The team behind the discovery suspects the 2.703 μm line is produced by droplets on grains of almost pure water ice, while the 2.753 μm comes from ice with considerable impurities, probably frozen carbon monoxide or carbon dioxide.

“The detection of the water dangling bond feature in the ice mantles demonstrates the importance of laboratory astrophysics to interpret JWST data”, said Dr Barbara Michela Giuliano of the Max Plack Institute in a statement.  “Detailed information on the physical properties of the observed ices still requires extensive support from the laboratory to disentangle the spectral properties observed within dense regions of the interstellar medium and protoplanetary disks.”

“The high sensitivity of JWST, together with impressive advancements in laboratory astrophysics, is finally allowing us to study in detail the physical structure and chemical composition of interstellar ices,” said Professor Paola Caselli. “This is crucial to provide stringent constraints on chemical/dynamical modeling, needed to reconstruct our astrochemical history, from interstellar clouds to protoplanetary disks to stellar systems like our own.
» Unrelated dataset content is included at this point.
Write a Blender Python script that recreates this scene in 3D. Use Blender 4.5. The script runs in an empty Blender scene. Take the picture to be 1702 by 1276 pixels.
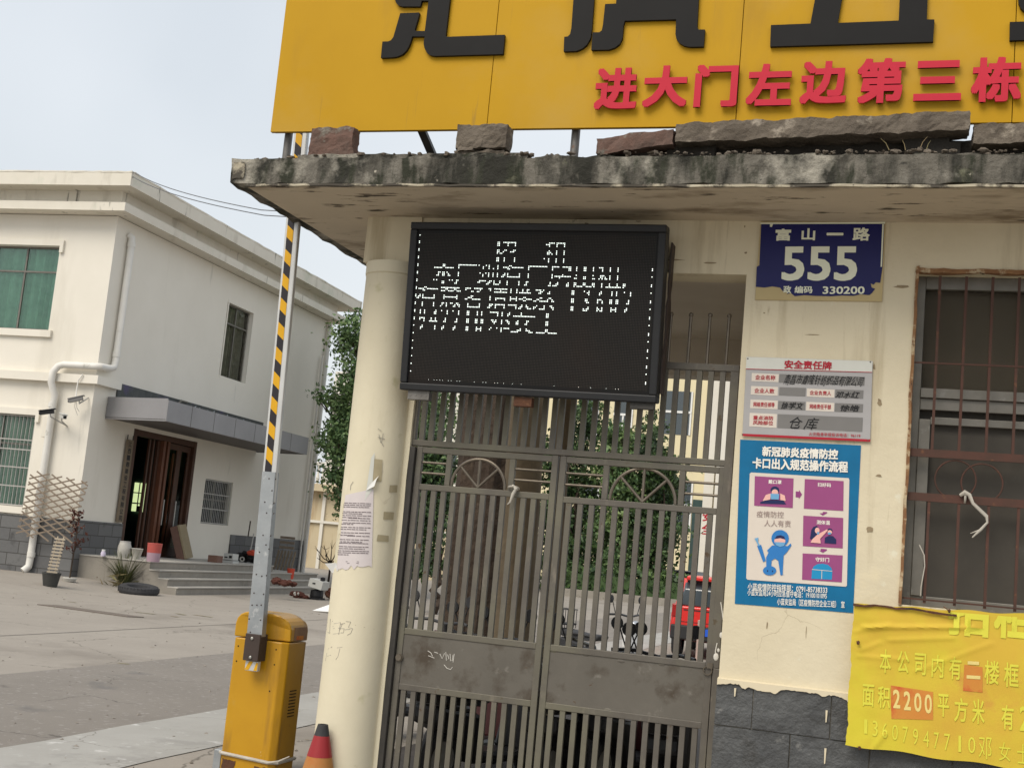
import bpy, bmesh, math, random
import numpy as np
from mathutils import Vector, Matrix, noise
random.seed(7); RNG = np.random.RandomState(7)
S = bpy.context.scene
COL = S.collection
# ------------------------------------------------------------------ camera
FPX = 2102.26
CR = Vector((0.9467, 0.3141, 0.0)); CU = Vector((0, 0, 1)); CF = Vector((0, 1, 0))
yaw, pitch, roll = math.radians(17.67280), math.radians(7.62801), math.radians(5.33204)
CF = Vector((-math.sin(yaw)*math.cos(pitch), math.cos(yaw)*math.cos(pitch), math.sin(pitch)))
r0 = Vector((math.cos(yaw), math.sin(yaw), 0)); u0 = r0.cross(CF)
CR = r0*math.cos(roll) + u0*math.sin(roll); CU = -r0*math.sin(roll) + u0*math.cos(roll)
CAM = Vector((0, 0, 1.70))
cd = bpy.data.cameras.new('camera'); co = bpy.data.objects.new('camera', cd); COL.objects.link(co)
cd.sensor_width = 36; cd.lens = 36*FPX/1702; cd.clip_end = 2000; cd.clip_start = 0.05
co.matrix_world = Matrix(((CR.x, CU.x, -CF.x, CAM.x), (CR.y, CU.y, -CF.y, CAM.y), (CR.z, CU.z, -CF.z, CAM.z), (0, 0, 0, 1)))
S.camera = co
# ------------------------------------------------------------------ sky, sun, exposure
SUN_EL, SUN_AZ = math.radians(50), math.radians(203)        # azimuth clockwise from +Y
w = bpy.data.worlds.new('World'); S.world = w; w.use_nodes = True
nt = w.node_tree; bg = nt.nodes['Background']
sky = nt.nodes.new('ShaderNodeTexSky'); sky.sky_type = 'NISHITA'; sky.sun_disc = False
sky.sun_elevation = SUN_EL; sky.sun_rotation = SUN_AZ; sky.air_density = 1.6; sky.dust_density = 4.0; sky.ozone_density = 1.0
mx = nt.nodes.new('ShaderNodeMix'); mx.data_type = 'RGBA'; mx.inputs[0].default_value = 0.86
nt.links.new(sky.outputs[0], mx.inputs[6])
# cloud veil: a pale overcast layer with broad soft variation
tc = nt.nodes.new('ShaderNodeTexCoord'); nz = nt.nodes.new('ShaderNodeTexNoise'); nz.inputs['Scale'].default_value = 2.2; nz.inputs['Detail'].default_value = 4
nt.links.new(tc.outputs['Generated'], nz.inputs['Vector'])
cr = nt.nodes.new('ShaderNodeValToRGB'); cr.color_ramp.elements[0].position = 0.3; cr.color_ramp.elements[1].position = 0.72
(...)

It is exciting to be part of this endeavor.”

Fluffy ice grains allow a greater range of molecules to attach to their surface, and therefore more complex chemistry to occur long before any planet has formed. This is consistent with the discovery of spectra from chemicals that have sometimes surprised in their complexity. By confirming the presence of dangling OH, and therefore the fluffy grains in Chamaeleon I, Giuliano, Caselli, and co-authors have provided a crucial feature to be incorporated into models of the evolution of protoplanetary disks.

Having made the breakthrough, the authors hope to go further, exploring patterns of where dangling OH is and is not observed, as well as tracking different types from subtle differences in wavelength.

The study is published in the journal Nature Astronomy.